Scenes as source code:
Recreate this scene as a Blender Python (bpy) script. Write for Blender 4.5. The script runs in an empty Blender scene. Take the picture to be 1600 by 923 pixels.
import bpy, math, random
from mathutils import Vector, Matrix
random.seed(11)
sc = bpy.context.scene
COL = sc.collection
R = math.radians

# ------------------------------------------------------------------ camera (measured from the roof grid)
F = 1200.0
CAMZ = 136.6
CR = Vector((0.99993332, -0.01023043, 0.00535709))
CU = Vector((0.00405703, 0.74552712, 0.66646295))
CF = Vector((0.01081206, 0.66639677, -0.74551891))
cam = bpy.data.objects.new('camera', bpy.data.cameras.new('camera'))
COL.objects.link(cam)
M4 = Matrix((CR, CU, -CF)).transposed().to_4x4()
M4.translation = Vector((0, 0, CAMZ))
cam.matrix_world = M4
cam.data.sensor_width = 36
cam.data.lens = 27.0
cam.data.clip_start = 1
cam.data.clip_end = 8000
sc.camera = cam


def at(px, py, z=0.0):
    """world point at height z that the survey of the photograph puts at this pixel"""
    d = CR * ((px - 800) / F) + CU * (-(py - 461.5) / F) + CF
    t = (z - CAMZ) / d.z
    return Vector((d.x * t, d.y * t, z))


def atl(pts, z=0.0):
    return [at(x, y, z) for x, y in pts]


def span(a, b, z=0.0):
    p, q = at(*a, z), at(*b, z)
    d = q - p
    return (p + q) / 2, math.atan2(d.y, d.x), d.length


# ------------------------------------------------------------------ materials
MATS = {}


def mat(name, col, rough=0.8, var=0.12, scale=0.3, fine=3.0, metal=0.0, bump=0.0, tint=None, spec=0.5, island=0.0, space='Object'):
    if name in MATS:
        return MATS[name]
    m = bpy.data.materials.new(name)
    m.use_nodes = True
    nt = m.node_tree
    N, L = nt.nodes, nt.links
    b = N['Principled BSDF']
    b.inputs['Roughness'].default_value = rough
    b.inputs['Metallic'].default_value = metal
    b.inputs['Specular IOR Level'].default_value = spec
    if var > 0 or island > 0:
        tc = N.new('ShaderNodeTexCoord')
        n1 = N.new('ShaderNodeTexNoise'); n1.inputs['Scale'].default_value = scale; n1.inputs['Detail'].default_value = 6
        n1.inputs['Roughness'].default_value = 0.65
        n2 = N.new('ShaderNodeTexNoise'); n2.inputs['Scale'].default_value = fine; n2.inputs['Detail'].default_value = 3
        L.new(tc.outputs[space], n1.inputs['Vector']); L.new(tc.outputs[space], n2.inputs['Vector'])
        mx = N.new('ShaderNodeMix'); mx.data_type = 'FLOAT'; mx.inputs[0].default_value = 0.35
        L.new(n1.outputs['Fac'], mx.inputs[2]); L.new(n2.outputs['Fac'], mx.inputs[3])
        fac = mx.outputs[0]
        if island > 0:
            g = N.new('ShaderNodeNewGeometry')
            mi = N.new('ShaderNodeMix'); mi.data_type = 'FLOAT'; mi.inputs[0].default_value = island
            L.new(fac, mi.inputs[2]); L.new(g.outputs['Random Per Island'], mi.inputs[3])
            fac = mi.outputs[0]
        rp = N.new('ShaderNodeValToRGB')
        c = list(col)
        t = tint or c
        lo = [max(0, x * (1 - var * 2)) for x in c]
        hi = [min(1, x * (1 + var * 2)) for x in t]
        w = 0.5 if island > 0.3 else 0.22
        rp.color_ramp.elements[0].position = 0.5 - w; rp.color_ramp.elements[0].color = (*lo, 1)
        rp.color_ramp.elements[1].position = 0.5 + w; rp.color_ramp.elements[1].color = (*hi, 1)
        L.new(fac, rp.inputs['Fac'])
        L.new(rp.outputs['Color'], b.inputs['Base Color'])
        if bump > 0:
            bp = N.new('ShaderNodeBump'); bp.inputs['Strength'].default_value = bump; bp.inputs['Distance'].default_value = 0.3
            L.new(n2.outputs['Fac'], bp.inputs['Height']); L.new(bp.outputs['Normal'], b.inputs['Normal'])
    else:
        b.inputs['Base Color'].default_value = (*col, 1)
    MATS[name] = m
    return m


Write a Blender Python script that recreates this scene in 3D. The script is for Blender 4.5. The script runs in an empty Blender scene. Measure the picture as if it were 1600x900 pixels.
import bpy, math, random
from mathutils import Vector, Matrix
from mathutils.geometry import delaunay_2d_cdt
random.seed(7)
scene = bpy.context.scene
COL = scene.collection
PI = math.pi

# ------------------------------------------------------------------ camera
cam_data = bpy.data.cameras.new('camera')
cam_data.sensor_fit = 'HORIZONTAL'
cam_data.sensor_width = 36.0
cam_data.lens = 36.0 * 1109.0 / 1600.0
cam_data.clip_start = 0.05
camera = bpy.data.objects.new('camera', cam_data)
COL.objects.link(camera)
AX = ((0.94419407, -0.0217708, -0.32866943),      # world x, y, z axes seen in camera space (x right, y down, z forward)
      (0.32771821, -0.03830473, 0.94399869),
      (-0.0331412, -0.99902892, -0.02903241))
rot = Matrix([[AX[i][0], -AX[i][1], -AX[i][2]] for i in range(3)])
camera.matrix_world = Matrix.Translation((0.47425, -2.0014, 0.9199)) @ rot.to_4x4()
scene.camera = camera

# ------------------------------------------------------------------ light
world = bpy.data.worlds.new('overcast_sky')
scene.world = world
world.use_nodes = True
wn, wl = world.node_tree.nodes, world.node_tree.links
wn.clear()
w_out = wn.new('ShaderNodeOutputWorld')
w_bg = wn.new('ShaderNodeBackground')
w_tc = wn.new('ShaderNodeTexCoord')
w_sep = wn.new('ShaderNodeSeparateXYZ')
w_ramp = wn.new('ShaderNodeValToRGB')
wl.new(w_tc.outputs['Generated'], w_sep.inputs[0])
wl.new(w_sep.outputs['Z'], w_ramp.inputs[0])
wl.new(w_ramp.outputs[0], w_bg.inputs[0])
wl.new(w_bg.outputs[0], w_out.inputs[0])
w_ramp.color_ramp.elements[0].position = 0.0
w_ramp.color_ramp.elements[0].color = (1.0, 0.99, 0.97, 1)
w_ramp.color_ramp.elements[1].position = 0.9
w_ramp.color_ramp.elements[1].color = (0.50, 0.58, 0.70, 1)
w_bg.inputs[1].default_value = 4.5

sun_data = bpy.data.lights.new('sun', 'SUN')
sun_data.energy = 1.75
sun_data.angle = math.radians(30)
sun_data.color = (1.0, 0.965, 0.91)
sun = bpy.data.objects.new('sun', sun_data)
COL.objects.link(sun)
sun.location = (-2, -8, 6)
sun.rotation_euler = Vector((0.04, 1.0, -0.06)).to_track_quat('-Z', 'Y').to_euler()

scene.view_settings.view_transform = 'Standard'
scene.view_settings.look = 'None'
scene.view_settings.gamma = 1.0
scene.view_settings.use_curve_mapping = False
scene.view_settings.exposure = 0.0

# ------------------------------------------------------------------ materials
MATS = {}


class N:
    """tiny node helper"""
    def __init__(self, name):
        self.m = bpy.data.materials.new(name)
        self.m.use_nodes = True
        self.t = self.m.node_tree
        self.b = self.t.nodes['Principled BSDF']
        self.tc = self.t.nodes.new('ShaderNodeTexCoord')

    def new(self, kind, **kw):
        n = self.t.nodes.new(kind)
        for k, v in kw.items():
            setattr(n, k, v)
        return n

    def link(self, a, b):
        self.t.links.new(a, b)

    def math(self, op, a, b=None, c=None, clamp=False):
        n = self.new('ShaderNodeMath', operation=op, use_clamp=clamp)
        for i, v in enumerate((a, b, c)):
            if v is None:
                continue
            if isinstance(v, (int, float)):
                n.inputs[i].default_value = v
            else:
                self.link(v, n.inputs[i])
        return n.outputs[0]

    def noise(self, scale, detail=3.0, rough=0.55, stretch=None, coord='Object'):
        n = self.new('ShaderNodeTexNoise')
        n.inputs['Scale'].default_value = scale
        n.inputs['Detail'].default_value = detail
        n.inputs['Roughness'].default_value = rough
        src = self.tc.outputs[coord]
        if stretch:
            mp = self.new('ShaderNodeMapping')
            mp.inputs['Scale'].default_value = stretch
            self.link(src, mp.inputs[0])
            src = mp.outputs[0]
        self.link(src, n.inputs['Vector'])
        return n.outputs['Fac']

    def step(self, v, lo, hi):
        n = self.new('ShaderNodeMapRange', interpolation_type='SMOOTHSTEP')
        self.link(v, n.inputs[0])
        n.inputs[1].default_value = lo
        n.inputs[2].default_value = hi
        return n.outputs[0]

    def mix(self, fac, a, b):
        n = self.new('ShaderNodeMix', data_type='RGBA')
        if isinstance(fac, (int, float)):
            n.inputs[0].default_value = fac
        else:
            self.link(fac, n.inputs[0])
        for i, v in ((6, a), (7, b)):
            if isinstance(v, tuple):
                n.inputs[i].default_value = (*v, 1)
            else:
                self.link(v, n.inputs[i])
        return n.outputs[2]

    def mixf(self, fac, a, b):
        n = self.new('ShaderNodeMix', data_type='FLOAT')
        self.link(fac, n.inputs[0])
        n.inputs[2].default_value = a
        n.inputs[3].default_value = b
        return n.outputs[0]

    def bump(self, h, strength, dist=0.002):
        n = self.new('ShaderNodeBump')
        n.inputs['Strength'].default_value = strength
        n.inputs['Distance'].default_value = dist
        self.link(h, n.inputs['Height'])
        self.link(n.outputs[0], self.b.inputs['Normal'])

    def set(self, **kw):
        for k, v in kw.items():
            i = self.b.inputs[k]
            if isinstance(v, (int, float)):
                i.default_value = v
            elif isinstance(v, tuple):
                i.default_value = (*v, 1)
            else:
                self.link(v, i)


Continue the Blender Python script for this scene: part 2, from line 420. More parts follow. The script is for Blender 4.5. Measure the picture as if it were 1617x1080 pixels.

__EXERCISE OBJECTIVE__.
Take the line that contains "Write a Blender", the line that contains "scene.camera = camera", and all lines between, and give them again exactly; include no other line.

__WRITTEN SOLUTION__.
Write a Blender Python script that recreates this scene in 3D. The script is for Blender 4.5. The script runs in an empty Blender scene. Measure the picture as if it were 1600x900 pixels.
import bpy, math, random
from mathutils import Vector, Matrix
from mathutils.geometry import delaunay_2d_cdt
random.seed(7)
scene = bpy.context.scene
COL = scene.collection
PI = math.pi

# ------------------------------------------------------------------ camera
cam_data = bpy.data.cameras.new('camera')
cam_data.sensor_fit = 'HORIZONTAL'
cam_data.sensor_width = 36.0
cam_data.lens = 36.0 * 1109.0 / 1600.0
cam_data.clip_start = 0.05
camera = bpy.data.objects.new('camera', cam_data)
COL.objects.link(camera)
AX = ((0.94419407, -0.0217708, -0.32866943),      # world x, y, z axes seen in camera space (x right, y down, z forward)
      (0.32771821, -0.03830473, 0.94399869),
      (-0.0331412, -0.99902892, -0.02903241))
rot = Matrix([[AX[i][0], -AX[i][1], -AX[i][2]] for i in range(3)])
camera.matrix_world = Matrix.Translation((0.47425, -2.0014, 0.9199)) @ rot.to_4x4()
scene.camera = camera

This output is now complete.